I when I first started going to Cuba for this magazine in the early 1990s, most of the cigars Cubans themselves smoked were lonsdales and coronas. I always the first time I met Havana's best cigar merchant, Enrique Mons, in 1991, and he told me that the lonsdale was the perfect shape for the cigar, giving you all the flavor you need for all the time you had to smoke.
At the time, Mons probably would have never believed how popular the robusto would become. A few months ago in Havana when I was with him in his shop, he said that most people were buying the Partagas Serie D No. 4. "That's clearly our most popular cigar at the moment," he said.
And it all started with Cohiba Robusto. As Chase explained, the Cubans believed that their flagship brand needed an upgrade after close to two decades of the same thing, so they came up with the new sizes in 1989: the Esplendido, the Exquisito and the Robusto. They certainly never realized at the time that they were about to revolutionize the cigar industry with the robusto.
"It was the robusto that caught everyone's imagination," said Chase. "The name described the cigar's comparatively short, stubby shape perfectly, not only in Spanish but also in English and most other European languages."
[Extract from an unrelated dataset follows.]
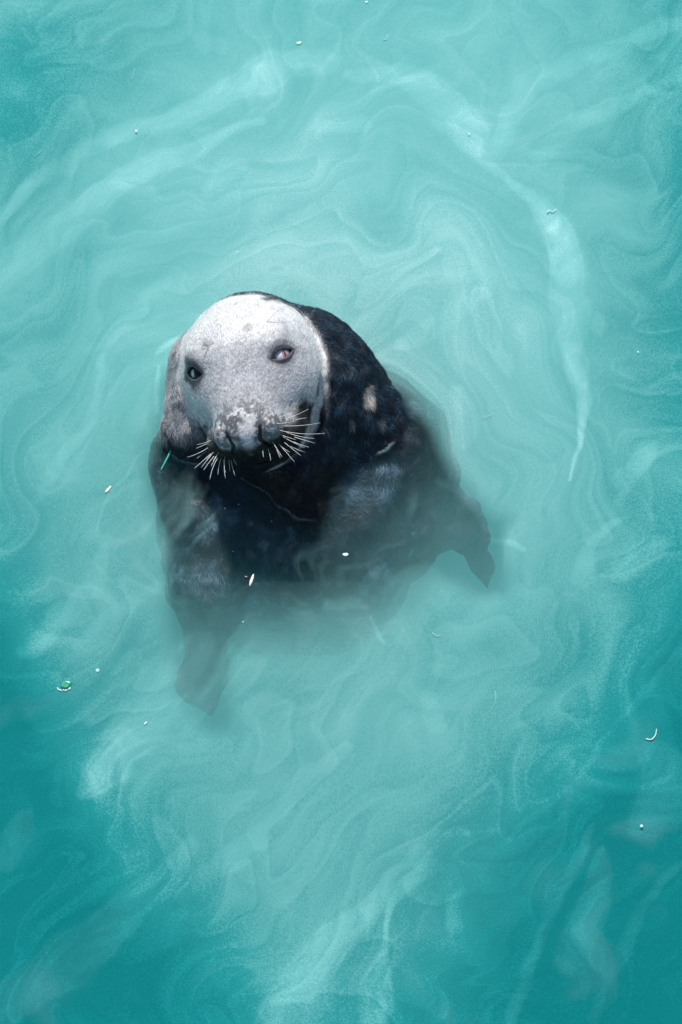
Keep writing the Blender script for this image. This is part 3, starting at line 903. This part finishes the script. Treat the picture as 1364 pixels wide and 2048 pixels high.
# ------------------------------------------------------------------ things afloat on the water
def at(u, v, h=.0025): return P(u, v, h)
def irregular(name, a, b, th, seed, ang=0, bend=0.0, point=False):
    """a small flake or blade: outline a by b, thickness th, cupped by bend"""
    rg2 = random.Random(seed); n = 18; vs = []; fs = []
    ca_, sa_ = math.cos(ang), math.sin(ang)
    for layer in (1, -1):
        for ringk in (0, 1):
            for k in range(n):
                ph = 2 * math.pi * k / n
                rr_ = (1 if ringk else .55)
                x = math.cos(ph) * a * rr_; y = math.sin(ph) * b * rr_
                if point: y *= (1 - abs(math.cos(ph)) ** 3 * .75)
                x0, y0 = x, y
                x, y = x0 * ca_ - y0 * sa_, x0 * sa_ + y0 * ca_
                z0 = bend * (x0 * x0 / (a * a) + .5 * y0 * y0 / (b * b)) + layer * th * (.15 if ringk else .5)
                vs.append((x, y, z0))
        vs.append((0, 0, layer * th * .5))
    h = 2 * n + 1
    for L_ in (0, 1):
        o_ = L_ * h
        for k in range(n):
            k2 = (k + 1) % n
            f1 = (o_ + 2 * n, o_ + k, o_ + k2); f2 = (o_ + k, o_ + n + k, o_ + n + k2, o_ + k2)
            if L_: f1 = f1[::-1]; f2 = f2[::-1]
            fs += [f1, f2]
    for k in range(n):
        k2 = (k + 1) % n
        fs.append((n + k, h + n + k, h + n + k2, n + k2))
    rs = [1 + rg2.uniform(-.16, .16) for _ in range(n)]
    vs = [tuple(c * rs[(i % h) % n] if j < 2 else c for j, c in enumerate(p)) for i, p in enumerate(vs)]
    me = bpy.data.meshes.new(name); me.from_pydata(vs, [], fs); me.update(); return me
M_foam = simple_mat("white_foam", (.52, .68, .65), .4, .5, .1, 300)
M_leaf = simple_mat("wet_green_leaf", (.02, .30, .17), .25, .6, .4, 160)
M_white = simple_mat("soft_white_down", (.80, .78, .74), .6, .3, .15, 300)
M_dark = simple_mat("black_husk", (.012, .012, .014), .35, .5, .3, 300)
M_fib = simple_mat("pale_fibre", (.34, .56, .52), .5, .4, .1, 200)
M_shell = simple_mat("cream_flake", (.70, .66, .56), .4, .5, .2, 300)
def fibre_thing(name, uvs, r, material, label, cat, group=None, h=.001):
    p = [P(u, v, h + .0008 * math.sin(i * 1.7)) for i, (u, v) in enumerate(uvs)]
    q = []
    for i in range(len(p) - 1):
        a0 = p[max(i - 1, 0)]; b0 = p[i]; c0 = p[i + 1]; d0 = p[min(i + 2, len(p) - 1)]
        for f in (0, .25, .5, .75):
            q.append(.5 * (2 * b0 + (c0 - a0) * f + (2 * a0 - 5 * b0 + 4 * c0 - d0) * f * f + (3 * b0 - a0 - 3 * c0 + d0) * f ** 3))
    q.append(p[-1])
    o = link(name, tube_mesh(name, q, r, r * .5), material)
    return tag(o, label, cat, group)
# green leaf with a rim of foam
leaf = link("floating_leaf", irregular("floating_leaf", .0125, .0075, .0012, 3, .45, .002, True), M_leaf)
leaf.location = at(132, 1369, .0035); tag(leaf, "tiny bright green leaf afloat with white foam along its lower edge", "leaf")
foam = bpy.data.objects.new("foam_patch", None); COL.objects.link(foam); foam.location = at(127, 1379, .003)
foam.empty_display_size = .01
tag(foam, "small white foam rim clinging under the tiny green leaf", "foam")
bub = sphere_mesh("bubble", .0030, 10, 7)
bub.materials.append(M_foam)
rb = random.Random(9)
for k in range(13):
    b1 = bpy.data.objects.new("bubble", bub); COL.objects.link(b1); b1.parent = foam
    ph = math.pi * (1.0 + k / 12 * 1.0)
    b1.location = (math.cos(ph) * .012 + rb.uniform(-.001, .001), math.sin(ph) * .006 + rb.uniform(-.001, .001) + .004, 0)
    sc1 = rb.uniform(.5, 1.05); b1.scale = (sc1 * .7, sc1 * .7, sc1 * .5)
# downy feather and husk over the belly
ft = bpy.data.objects.new("down_feather", None); COL.objects.link(ft); ft.location = at(503, 1161, .004)
ft.empty_display_size = .01
tag(ft, "small white curved feather floating above the seal's dark belly", "feather")
link("shaft", tube_mesh("shaft", [(.004, .013, .001), (.003, .004, .002), (.0, -.004, .002), (-.004, -.012, .001)], .0009, .0005), M_white, ft)
v1 = link("vane", irregular("vane", .0125, .0032, .0012, 12, 1.30, .002, True), M_white, ft)
hk = link("husk", irregular("husk", .0062, .0034, .003, 5, -.5, 0), M_dark); hk.location = at(493, 1155, .004)
tag(hk, "tiny black husk touching the white feather over the belly", "husk")
def flake(u, v, a, b, ang, seed, material, label, cat="flake", group=None, name="flake", th=.0015):
    o = link(name, irregular(name, a * .6, b * .6, th * .7, seed, ang, .0012), material); o.location = at(u, v, .0025); return tag(o, label, cat, group)
flake(598, 86, .010, .0045, .25, 21, M_foam, "oval white flake afloat near the top edge, above a pale square patch")
flake(691, 1109, .010, .0055, .05, 22, M_foam, "pale green-white flake floating below the black throat", name="shell_flake")
flake(272, 262, .0045, .0045, 0, 23, M_foam, "white fleck on the upper pale streak left of the top centre")
flake(1283, 1652, .0048, .0045, 0, 24, M_foam, "round white speck in dark water near the right edge", "speck", name="speck")
flake(195, 1341, .0065, .0060, .3, 25, M_fib, "dull round pale blob right above the green leaf", "blob", name="foam_blob")
flake(291, 1446, .0060, .0022, .9, 26, M_white, "thin pinkish white sliver on the wide pale streak below the left flipper", "sliver", name="sliver")
flake(216, 979, .0150, .0042, .85, 27, M_shell, "long pale pinkish sliver drifting left of the shoulder", "sliver", name="sliver")
flake(938, 268, .0035, .003, .2, 28, M_foam, "tiny white dot on the pale streak at upper right of the head", "speck", name="speck")
flake(733, 4, .0055, .0035, .4, 29, M_foam, "white fleck cut by the top edge of the picture", "fleck", name="fleck")
flake(1276, 704, .003, .003, .1, 30, M_foam, "tiny turquoise-white dot right of the long curved streak", "speck", name="speck")
for (u, v, a, sdd, lb) in ((450, 1017, .0032, 41, "brighter of two tiny white specks beside the black throat"), (477, 1009, .0024, 42, "fainter of two tiny white specks beside the black throat"),
                       (543, 1043, .0022, 43, "tiny white speck close under the lower edge of the black throat"), (466, 1103, .0022, 44, "lone tiny white speck on the dark belly between throat and white feather"),
                       (486, 1244, .0026, 45, "tiny white speck on the fading lower belly, below the white feather")):
    flake(u, v, a, a * .8, .3, sdd, M_foam, lb, "speck", "specks over the belly", name="speck")
fibre_thing("curled_fibre", [(1292, 1478), (1303, 1479), (1311, 1470), (1313, 1458)], .0016, M_foam, "white hooked fibre in dark water by the right edge", "fibre")
fibre_thing("white_fibre", [(1094, 426), (1099, 421), (1106, 424), (1113, 418)], .0014, M_foam, "short crinkled white fibre on the wide upper part of the curved streak", "fibre")
fibre_thing("wavy_fibre", [(966, 838), (984, 828), (982, 822), (1000, 812), (1020, 806)], .0005, M_fib, "long thin wavy pale fibre between the body and the curved streak", "fibre")
fibre_thing("forked_fibre", [(990, 1383), (991, 1402), (980, 1422), (970, 1431)], .0005, M_fib, "thin bent pale fibre in open water at lower right of the right flipper", "fibre")
fibre_thing("thin_fibre", [(263, 160), (267, 148), (270, 136)], .0005, M_fib, "short straight pale fibre in darker water at upper left", "fibre")
fibre_thing("pale_fibre", [(68, 312), (78, 305), (84, 299)], .0005, M_fib, "short slanting pale fibre near the left end of the upper streak", "fibre")
fibre_thing("bent_fibre", [(766, 78), (772, 80), (775, 70)], .0010, M_fib, "small checkmark-shaped pale fibre near the top edge right of centre", "fibre")
fibre_thing("twig_fibre", [(865, 1266), (874, 1273), (881, 1270)], .0011, M_fib, "small pale twig-like fibre in clear water below the right flipper", "fibre")
fibre_thing("weed_strand", [(352, 882), (343, 900), (330, 925), (322, 940)], .0028, simple_mat("green_weed", (.05, .38, .30), .3, .6, .3, 120), "thin green weed strand against the dark left shoulder", "seaweed")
Interestingly, the name robusto was not the brainchild of some marketing wizard in Spain, or even Cuba. It was simply the name the rollers used to describe the shape in the factory, or vitola de galera. For example, rollers call the double corona a prominente, and a torpedo a pirámide. The robusto was one of the first times a vitola de galera became a big success as a vitola de salida, or the name given a shape in the marketplace.
And most of us have been smoking and enjoying robustos ever since.